The burden of constantly replacing packaging, newspapers, beverage cans and other refuse with virgin material obviously adds to the strain on the environment.

An extreme example is the aluminum can, which requires 20 times as much energy to create new from bauxite than to melt an existing can to form a new one.

The environmental benefits of recycling are so obvious that we’d be willing to subsidize the process if that were necessary.

But, as Jeremy P. Meyer’s story in Monday’s Denver Post detailed, it turns out that recycling is actually cheaper than mindlessly dumping trash into landfills.

Charlotte Pitt, the city’s recycling program manager, notes, “We here at solid- waste management pick up trash whether a resident puts it in a garbage can or a recycling container. It costs us about $50 a ton to move it from the curb to the landfill when we pick it up in a trash can. In a recycling container, the net cost is about $25 a ton. The savings include the fuel we save not running trucks to the landfill, the fees we don’t pay [including $14-a-ton landfill fee] and the money we get from the materials.”

In short, while the city doesn’t technically turn a profit on recycling, it doesn’t have the option of letting trash pile up in alleys, either. So doing the right thing environmentally ends up saving about half the cost of traditional waste disposal.

Offsetting those savings is the $2 million Denver paid to provide new carts to more than 62,000 residents to replace the open bins that were used previously.

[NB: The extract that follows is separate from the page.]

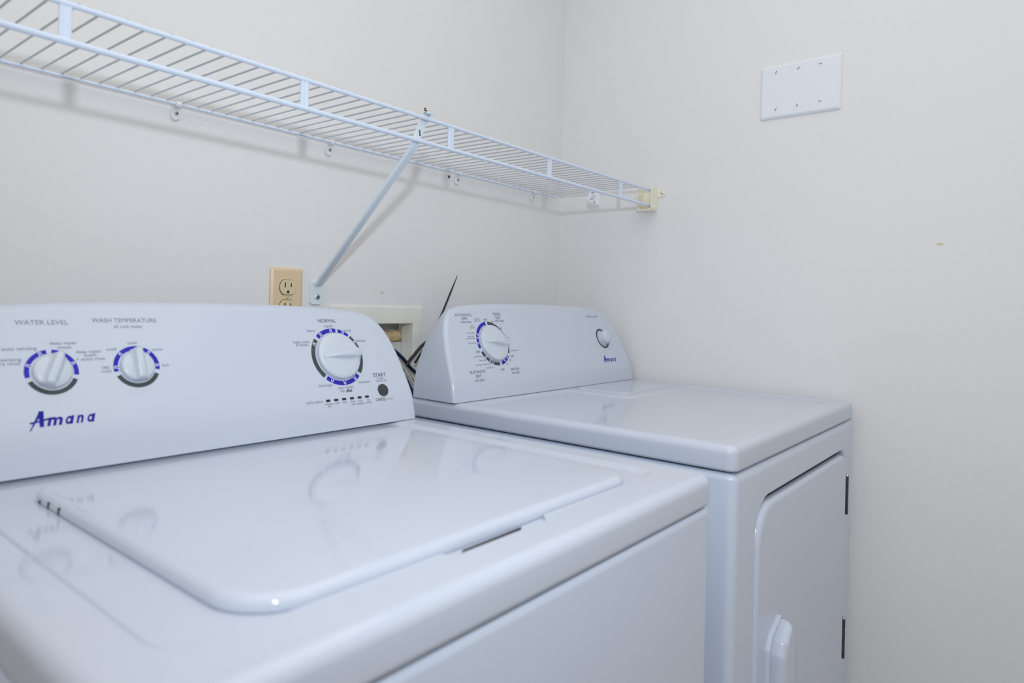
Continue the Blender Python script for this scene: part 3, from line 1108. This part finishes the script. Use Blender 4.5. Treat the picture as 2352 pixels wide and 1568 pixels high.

The city also spent another $2 million for 10 new trucks to handle the carts, but that’s not entirely an additional cost for recycling since the old vehicles were due for replacement anyway.

If Denver meets its target of recycling 24,000 tons of trash next year at a savings of $25 a ton, savings (in the form of cost reductions) will total $600,000 – enough to amortize the cost of the new bins in three to four years, equivalent to about a 25 percent annual return on the original investment.

Even adding in the costs of the trucks would leave a 12 percent annual return on investment – pretty good for government work.

So Denver’s citizens and leaders can take a bow for proving that good environmental citizenship also turns out to be a wise use of tax dollars.